Directive>
Work out how many lines in the listing below include the word "that"; answer with the number alone.

Dataset excerpt>
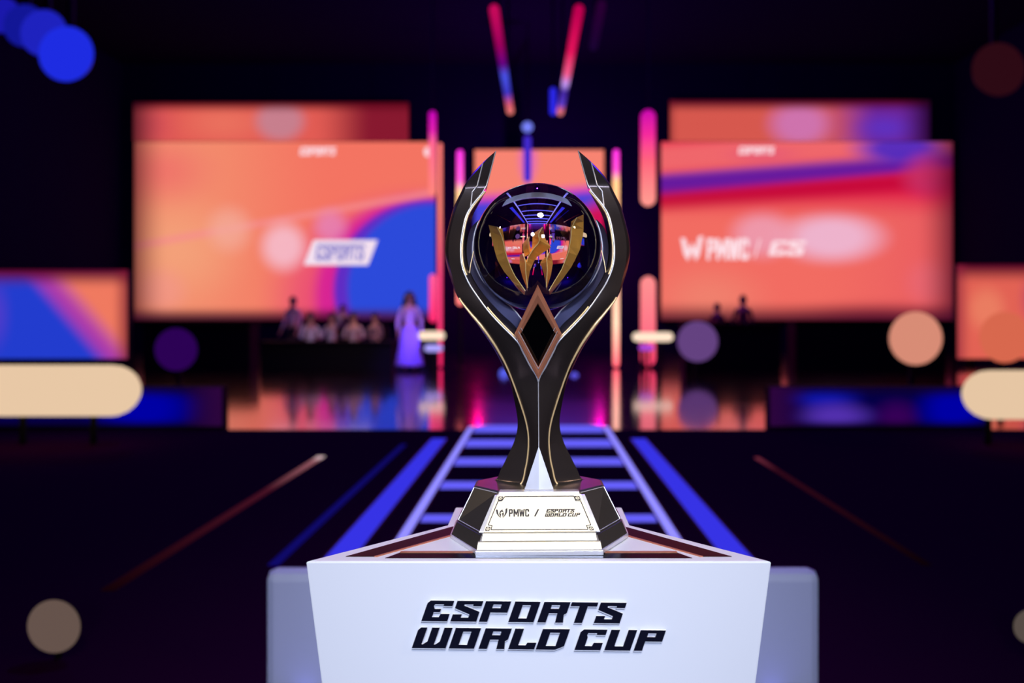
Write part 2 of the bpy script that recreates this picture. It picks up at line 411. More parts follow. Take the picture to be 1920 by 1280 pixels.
def z6(l): return [(900+x*sx_, 910+y*sy_) for x, y in l]
fr = pline(z6([(400,182),(1530,182),(1558,255),(1640,258),(1805,655),(1733,660),(1760,725),(170,722),(190,655),(125,645),(290,255),(350,250),(400,182)]), .0006)
fr.build('engraved_border', M_engr, pq)
for c in ([(300,185),(370,185),(345,240),(292,240)], [(1545,185),(1615,185),(1635,240),(1560,240)], [(95,680),(160,680),(140,735),(80,735)], [(1770,685),(1830,685),(1850,735),(1790,735)]):
    mb = pline(z6(c+[c[0]]), .0005)
    m2 = pline(z6([c[0], c[2]]), .0003); mb.add(m2.v, m2.f); m2 = pline(z6([c[1], c[3]]), .0003); mb.add(m2.v, m2.f)
    mb.build('corner_ornament', M_engr, pq)
def plaque_fn(x0, y0, kx, ky, sh=0.0):
    return lambda x, y, z: plaque_uv(x0+x*kx+sh*y, y0-y*ky)+PN*(.0007+z)
b = MB()
glyph(b, claw_outline(), lambda x, y, z: plaque_uv(929.2+(x-205)*21/853, 953+(-y-322)*16.5/713)+PN*(.0007+z), .0004, False, 14)
b.build('engraved_mark', M_engr, pq)
b = MB()
for ch, x0 in NPOS: glyph(b, [[(x+x0, y) for x, y in c] for c in N[ch]], plaque_fn(953.5, 968.3, 37.5/248, 13.5/100), .0004, False, 2.0)
b.build('engraved_word', M_engr, pq)
b = MB(); glyph(b, [[(0,0),(3,0),(10,13.5),(7,13.5)]], plaque_fn(1000.3, 968.3, 1, 1), .0004); b.build('engraved_slash', M_engr, pq)
b = MB()
for line, y0 in ((LINE1, 961.3), (LINE2, 969)):
    for ch, x0 in line: glyph(b, slant(G[ch][1], x0), plaque_fn(1020.5-117*.0395, y0, .0395, 6.4/138), .0004, False, 3.0)
b.build('engraved_word', M_engr, pq)

# arms: y, outer x, f | gold x, f | inner x, f | inner back x, f | back f
ARM = [
 (283, 932.4,34, 932.5,34, 932.7,34, 932.8,32, 32),
 (303, 909.5,20, 912,28.5, 927.2,29.5, 928,20, 15),
 (327, 887,4, 890,22, 920.7,23.5, 921.8,5, -5),
 (347, 873,0, 877,17, 914.8,18.5, 917,-3, -14),
 (358, 867.5,0, 873,17, 909.5,20, 913.5,-6, -18),
 (386, 854,0, 860,20, 887,25, 898,-7, -22),
 (408, 847,0, 853,20, 875.5,27, 887.5,-7, -22),
 (443, 838.7,0, 845,19, 868,29, 879.5,-8, -22),
 (473, 836.5,0, 843,19, 866,31, 878.5,-8, -24),
 (500, 840.5,0, 846,21, 869,34, 883,-8, -26),
 (530, 849.5,0, 853,26, 881,39, 896,-8, -28),
 (558, 860.8,0, 862.5,32, 899,47, 917,-6, -30),
 (585, 880,-2, 882.5,36, 919,57, 941,-4, -32),
 (610, 898,-4, 903.5,37, 942,63, 966,0, -34),
 (640, 918.5,-6, 925,35, 971,66, 985,4, -36),
 (660, 930.5,-8, 937,32, 981.5,62, 1000,0, -36),
 (685, 943,-9, 950,28, 994.5,55, 1010,-8, -36),
 (715, 956,-10, 962,22, 1010,46, 1010,-20, -34),
 (760, 966.5,-12, 977.5,16, 1010,40, 1010,-26, -30),
 (795, 970.6,-12, 987.5,12, 1010,37, 1010,-27, -29),
 (825, 964.6,-14, 991,9, 1010,38, 1010,-28, -32),
 (859, 949,-17, 988.5,8, 1010,43, 1010,-30, -36),
 (882, 937,-20, 983.5,8, 1010,48, 1010,-32, -40),
 (905, 924.5,-24, 975,10, 1010,55, 1010,-35, -45),
]
ZB = .0660
def armpts(side):
    rows = crom(ARM, 6); rings = []
    for k, (y, o, fo, g, fg, i, fi, ib, fib, fb) in enumerate(rows):
        mx = lambda x: x if side < 0 else 2*CX-x
        def pt(x, f):
            p = T(mx(min(x, CX)), y, f)
            if y > 880:                       # seat the flare flat on the foot
                w = (y-880)/25.0; zt = ZTOP+ZB; Zd = D-f*D/F
                zz = p.z*(1-w)+zt*w; p = Vector(((mx(min(x, CX))-CX)*Zd/F, Zd, zz))
            return p
        cx = 0.5*(g+i)
        w = max(i-g, 0)
        bl = min(3, w*.08)*min(1, max(0, (y-500)/60)); rings.append([pt(o, fo), pt(0.5*(o+g)-0.02*w, 0.5*(fo+fg)+2), pt(g, fg), pt(g+0.3*w, fg+0.3*(fi-fg)+bl), pt(g+0.7*w, fg+.7*(fi-fg)+bl), pt(i, fi), pt(0.5*(i+ib), 0.5*(fi+fib)), pt(ib, fib), pt(0.5*(g+ib), fb)])
    return rings
def frac(rows, y): return [r for r in rows]
for side in (-1, 1):
    R = armpts(side); b = MB(); b.loft(R)
    arm = b.build('arm', M_gun, tr, smooth=28)
    ys = [r[0] for r in crom(ARM, 6)]
    def path(idx, y0, y1, push=0.0006):
        return [R[k][idx]+Vector((0, -push, 0)) for k in range(len(ys)) if y0 <= ys[k] <= y1]
    b = MB(); p = path(2, 557, 905); b.tube(p, [0.0012+0.0012*min(1, (k/12)) if k < 12 else 0.0024-0.0012*min(1, max(0, (k-12)/20)) for k in range(len(p))], 8)
    b.build('gold_edge', M_gold, arm, smooth=60)
    b = MB(); b.tube(path(5, 358, 716), 0.0012, 8); tag(b.build('inner_edge', M_silver, arm, smooth=60), 'silver edge line')
    b = MB(); q = path(5, 357, 520, 0.0004); b.tube([v+Vector((0.0016*(-side), 0.0015, 0)) for v in q], 0.0016, 8); b.build('gold_rim', M_gold, arm, smooth=60)
    b = MB(); q = path(5, 575, 660, 0.0004); b.tube([v+Vector((0.0022*(-side), 0.0018, 0.0006)) for v in q], 0.0012, 8); b.build('gold_rim', M_gold, arm, smooth=60)
    mx = lambda x: x if side < 0 else 2*CX-x
    b = MB(); b.tube([T(mx(x), y, f) for x, y, f in ((908.4,305,29.3),(898,347,18.8),(888.2,359,19.5),(885,388,25.8))], 0.0009, 8); tag(b.build('blade_line', M_silver, arm, smooth=60), 'silver line on the blade')
    b = MB(); b.tube([T(mx(x), y, f) for x, y, f in ((932.6,283,34.5),(927.4,303,30),(921,327,24),(915.2,347,19.2),(909,357,20.8))], 0.0008, 8); tag(b.build('blade_line', M_silver, arm, smooth=60), 'silver edge of the blade tip')
    # cradle that closes the gap to the ball
    inner = crom([(900,413),(892.5,436),(888.5,464),(891.5,492),(907,525),(932,552),(961,576),(978.5,597),(992,618)], 5)
    outer = crom([(899,412),(884,430),(877,464),(881,500),(894,530),(914,558),(938,585),(962,610),(980,640)], 5)
    b = MB(); rg = []
    for (xi, yi), (xo, yo) in zip(inner, outer):
        rg.append([T(mx(xo), yo, 2), T(mx(xi), yi, -6), T(mx(xi), yi, -20), T(mx(xo), yo, -24)])
    b.loft(rg); cr = b.build('cradle', M_navy, tr, smooth=35)
    b = MB(); b.tube([T(mx(x), y, -5) for x, y in inner], 0.0011, 8); b.build('cradle_edge', M_silver, cr, smooth=60)
    b = MB(); b.tube([T(mx(x), y, 5) for x, y in ((890,470),(885,492),(882,512),(883,530))], 0.0007, 6); tag(b.build('cradle_line', M_gold, cr, smooth=60), 'thin gold line')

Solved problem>
2